The wave function doesn't really have to "run" to exist though... a wave doesn't actually have any influence on anything until it is collapsed. If nothing observes the wave, it won't have any affect at all. It will just be there, in some cosmic register, waiting for some dust cloud to inquire about it.
Consider a polygon in a game engine, which started at 0,0 and has a known velocity. You are at tick 4762, and that polygon is represented by a position function, but it doesn't actually "run" until you declare a tick, and do the math.
I dispute whether a wavefunction can influence things without collapsing, but putting that aside...

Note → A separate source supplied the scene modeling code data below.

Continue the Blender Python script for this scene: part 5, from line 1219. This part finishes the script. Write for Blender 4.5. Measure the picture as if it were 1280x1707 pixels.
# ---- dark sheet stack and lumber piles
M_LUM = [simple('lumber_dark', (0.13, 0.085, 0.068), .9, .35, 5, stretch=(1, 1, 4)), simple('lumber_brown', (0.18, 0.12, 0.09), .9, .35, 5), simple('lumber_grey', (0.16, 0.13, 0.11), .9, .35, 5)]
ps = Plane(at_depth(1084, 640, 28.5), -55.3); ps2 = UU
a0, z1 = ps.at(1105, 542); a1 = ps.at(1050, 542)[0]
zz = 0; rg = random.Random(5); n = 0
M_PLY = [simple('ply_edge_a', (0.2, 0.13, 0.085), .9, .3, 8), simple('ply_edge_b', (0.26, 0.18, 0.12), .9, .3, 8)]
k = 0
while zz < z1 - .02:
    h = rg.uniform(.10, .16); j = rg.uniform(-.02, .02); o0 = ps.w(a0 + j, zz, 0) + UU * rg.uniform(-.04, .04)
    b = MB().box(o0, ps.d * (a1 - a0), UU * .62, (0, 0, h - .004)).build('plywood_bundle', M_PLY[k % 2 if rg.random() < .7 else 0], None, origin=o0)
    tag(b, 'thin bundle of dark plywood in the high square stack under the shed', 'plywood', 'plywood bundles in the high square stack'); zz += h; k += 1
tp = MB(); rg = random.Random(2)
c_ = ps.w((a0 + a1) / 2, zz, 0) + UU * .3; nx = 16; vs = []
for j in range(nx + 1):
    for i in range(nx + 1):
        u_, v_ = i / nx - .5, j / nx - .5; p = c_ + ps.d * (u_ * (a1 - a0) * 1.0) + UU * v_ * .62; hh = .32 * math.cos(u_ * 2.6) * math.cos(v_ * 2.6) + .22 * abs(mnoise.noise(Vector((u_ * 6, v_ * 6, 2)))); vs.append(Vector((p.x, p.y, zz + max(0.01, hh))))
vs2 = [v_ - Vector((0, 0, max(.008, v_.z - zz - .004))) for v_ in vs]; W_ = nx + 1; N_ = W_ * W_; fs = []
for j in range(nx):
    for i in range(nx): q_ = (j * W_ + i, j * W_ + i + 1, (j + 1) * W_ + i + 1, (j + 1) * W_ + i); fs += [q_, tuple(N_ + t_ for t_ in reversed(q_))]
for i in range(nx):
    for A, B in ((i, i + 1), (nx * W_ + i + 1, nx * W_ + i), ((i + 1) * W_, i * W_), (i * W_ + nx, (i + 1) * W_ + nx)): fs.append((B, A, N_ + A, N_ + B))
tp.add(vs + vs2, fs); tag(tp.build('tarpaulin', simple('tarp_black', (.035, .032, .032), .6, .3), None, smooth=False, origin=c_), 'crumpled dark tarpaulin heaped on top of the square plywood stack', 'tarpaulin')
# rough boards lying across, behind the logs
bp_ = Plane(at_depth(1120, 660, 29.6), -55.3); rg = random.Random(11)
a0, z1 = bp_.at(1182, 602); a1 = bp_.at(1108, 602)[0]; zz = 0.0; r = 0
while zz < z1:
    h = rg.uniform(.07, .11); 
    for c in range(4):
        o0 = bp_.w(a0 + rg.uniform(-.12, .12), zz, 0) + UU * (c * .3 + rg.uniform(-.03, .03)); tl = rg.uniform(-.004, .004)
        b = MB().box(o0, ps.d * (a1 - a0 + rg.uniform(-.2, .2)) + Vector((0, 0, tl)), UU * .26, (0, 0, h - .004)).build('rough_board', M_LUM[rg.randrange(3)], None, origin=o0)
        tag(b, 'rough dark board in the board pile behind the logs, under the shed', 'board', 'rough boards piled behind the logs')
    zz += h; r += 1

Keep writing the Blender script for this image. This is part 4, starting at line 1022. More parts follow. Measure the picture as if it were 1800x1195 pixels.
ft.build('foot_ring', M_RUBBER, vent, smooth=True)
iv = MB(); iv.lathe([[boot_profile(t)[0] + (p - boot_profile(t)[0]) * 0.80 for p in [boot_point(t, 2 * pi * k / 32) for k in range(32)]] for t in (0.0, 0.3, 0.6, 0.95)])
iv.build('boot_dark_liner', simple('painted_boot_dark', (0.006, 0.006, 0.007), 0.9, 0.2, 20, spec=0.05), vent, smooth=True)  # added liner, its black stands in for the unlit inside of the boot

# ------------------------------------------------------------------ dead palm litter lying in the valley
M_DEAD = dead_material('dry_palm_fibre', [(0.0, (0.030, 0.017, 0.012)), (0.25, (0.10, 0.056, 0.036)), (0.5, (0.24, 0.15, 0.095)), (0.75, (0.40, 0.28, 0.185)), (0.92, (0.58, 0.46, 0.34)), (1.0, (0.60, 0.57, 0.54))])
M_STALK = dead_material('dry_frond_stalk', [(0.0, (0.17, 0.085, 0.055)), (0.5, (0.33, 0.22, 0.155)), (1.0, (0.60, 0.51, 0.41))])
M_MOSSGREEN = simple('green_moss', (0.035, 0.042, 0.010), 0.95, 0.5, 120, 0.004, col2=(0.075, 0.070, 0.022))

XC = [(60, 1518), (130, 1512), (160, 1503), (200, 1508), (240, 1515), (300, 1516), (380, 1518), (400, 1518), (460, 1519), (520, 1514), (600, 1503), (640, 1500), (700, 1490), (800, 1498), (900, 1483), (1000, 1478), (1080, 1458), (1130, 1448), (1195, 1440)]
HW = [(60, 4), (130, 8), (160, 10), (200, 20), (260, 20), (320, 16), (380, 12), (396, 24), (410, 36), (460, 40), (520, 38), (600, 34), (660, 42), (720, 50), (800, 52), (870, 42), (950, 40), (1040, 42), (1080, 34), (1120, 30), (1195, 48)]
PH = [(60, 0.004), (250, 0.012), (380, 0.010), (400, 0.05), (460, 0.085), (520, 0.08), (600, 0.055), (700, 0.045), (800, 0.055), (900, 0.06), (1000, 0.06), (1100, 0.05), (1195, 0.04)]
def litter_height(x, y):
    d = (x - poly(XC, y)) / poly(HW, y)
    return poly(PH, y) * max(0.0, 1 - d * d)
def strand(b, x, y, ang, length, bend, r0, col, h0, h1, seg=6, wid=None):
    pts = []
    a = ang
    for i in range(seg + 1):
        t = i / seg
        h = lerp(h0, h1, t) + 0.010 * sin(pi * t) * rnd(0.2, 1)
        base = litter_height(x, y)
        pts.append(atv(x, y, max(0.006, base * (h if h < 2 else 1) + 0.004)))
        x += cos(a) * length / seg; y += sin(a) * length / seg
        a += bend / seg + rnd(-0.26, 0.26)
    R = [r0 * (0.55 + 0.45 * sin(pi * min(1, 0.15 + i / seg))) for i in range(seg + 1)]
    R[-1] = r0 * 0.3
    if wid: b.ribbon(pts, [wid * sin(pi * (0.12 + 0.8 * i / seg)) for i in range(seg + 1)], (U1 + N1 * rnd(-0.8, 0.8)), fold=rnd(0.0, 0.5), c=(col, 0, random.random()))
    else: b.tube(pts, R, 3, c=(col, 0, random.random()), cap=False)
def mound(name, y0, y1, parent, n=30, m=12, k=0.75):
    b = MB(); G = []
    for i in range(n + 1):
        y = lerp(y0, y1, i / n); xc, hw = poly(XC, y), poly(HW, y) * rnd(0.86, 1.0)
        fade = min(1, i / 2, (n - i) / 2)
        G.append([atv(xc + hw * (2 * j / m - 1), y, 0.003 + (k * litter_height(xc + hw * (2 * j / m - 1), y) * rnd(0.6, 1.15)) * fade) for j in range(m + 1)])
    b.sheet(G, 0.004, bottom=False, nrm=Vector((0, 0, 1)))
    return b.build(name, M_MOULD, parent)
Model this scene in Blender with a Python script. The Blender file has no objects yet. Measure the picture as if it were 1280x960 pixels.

Your example of a polygon with a constant velocity is carefully chosen: that equation has an analytical solution, so you can calculate x(t) and "skip" forward in time. This is not possible in general, even in classical mechanics. If it were a system of more than two interacting particles, you wouldn't be able to fast-forward; you would have to calculate all the intermediate timesteps even if you only wanted the last one.
If the universe simulator can solve iterative problems in O(1), then I question whether our concept of optimization is meaningful enough to it for this discussion to make sense.
There are some physical systems (mathematically, "Hamiltonians") which have this "stateless" property. However, if the time/energy uncertainty principle is true, simulating time T in O(1) cannot be possible in general unless BQP=PSPACE (the unlikely idea that quantum computers can efficiently solve any problem that can be stored in polynomial amounts of memory). See this paper: https://arxiv.org/abs/1610.09619
See the last sentence of my comment: it's not consistent with experiments. The success of quantum mechanics as a predictive tool comes from acting as if the wavefunction is always present, no matter what aspect of it is measured.
There may be a whole different theory of physics which can replace quantum mechanics and doesn't have wavefunctions, and has completely different simulation requirements, but at that point you could postulate anything.